Adding to our breakfast series here, here, and here, we note that Country Life magazine has been trying to identify the ultimate full English breakfast:
Few topics are more contentious than what constitutes the classic morning fry-up. Should the eggs be fried or scrambled? Baked beans or grilled tomato? Toast or fried bread?
However, Country Life magazine has sought to set the benchmark by hunting down Britain’s best food producers to make the perfect plateful.
Controversially, its line-up only comprised sausages, white pudding, black pudding, mushrooms, bacon, and fried eggs. [What, no baked beans, no grilled tomato? G.T.]
The entire article.
British food seems to be up and coming in the States, at least according to the Telegraph's Marmite Takes Manhattan, from which we get the below list:
GREAT BRITISH GRUB
The top 10 British products sold at New England supermarket chain Stop and Shop
- Ribena
- Cadbury's chocolate fingers
- Branston pickle
- Bird's custard
- PG tips
- Marmite
- Maltesers
- Galaxy chocolate
- Jacob's cream crackers
- Peppermint Aeros
That looks absolutely disgusting. I don't understand how anyone could eat that. Ewwwww.
Please excuse my visceral reaction.
Posted by: TanGeng | 02/19/2010 at 05:46 PM
Do the British have a lot of indigestion? I sure would if I ate that stuff.
Posted by: Laura | 02/19/2010 at 10:25 PM
Good question, Laura. While I like the stuff - perversely-, it does not agree with me at all. I get the squitters.
I am off to Mainz, Wiesbaden and Frankfurt this morning - maybe I`ll have an English breakfast in one of the many British places in the area.
It is about time we had a post on American breakfast - don't you think?

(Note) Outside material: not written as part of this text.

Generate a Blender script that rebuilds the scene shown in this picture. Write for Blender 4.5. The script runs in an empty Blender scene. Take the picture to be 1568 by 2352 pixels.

Also, thanks a lot for the post on the Monty Python event in the royal Albert Hall. Certainly a highlight. I am afraid inertia will keep me grounded, though.
Posted by: Georg Thomas | 02/20/2010 at 01:10 AM
From the looks of it, an English breakfast is the perfect way to start a 24 hour fast.
Posted by: Eric Parks | 02/20/2010 at 07:03 AM
That explains the fall of the British Empire.... makes me nauseous just looking at it. I'll stick with 2 eggs, wheat toast and maybe just one piece of bacon.
Posted by: Robert Eckerson | 02/20/2010 at 06:24 PM
Sounds cool to me.
I'll have only one egg, two wheat toasts (correction: two slices of untoasted wheat bread), no bacon, some cheese instead, with my bread. Earl Grey, a quarter of a liter of it, as well as a glass of organge juice.
(I don't drink milk at all - it's as agreeable to my stomach as English breakfast).
Posted by: Georg Thomas | 02/20/2010 at 07:52 PM
To be fair, The picture does not do the full English justice. A couple of slices of un smoked back bacon grilled, with 2 pork sausages, fresh grilled halved tomotos, fresh mushrooms lightly sauted in butter and 2 fried eggs with runny yolk, 2 slices of thick sliced fried bread, I usually brush with oil then toast under the grill. Then you can optionally add to this Black pudding, bubble & sqeak (mashed potato mixed with onion & cabbage shaped into patties, then fried) and Baked beans. Serve with 2 slices of toast and a mug of tea. Made correctly this is deliceous and will set you up for the day, you would usually have this on a sunday or a day where you wouldnt be expecting to eat lunch.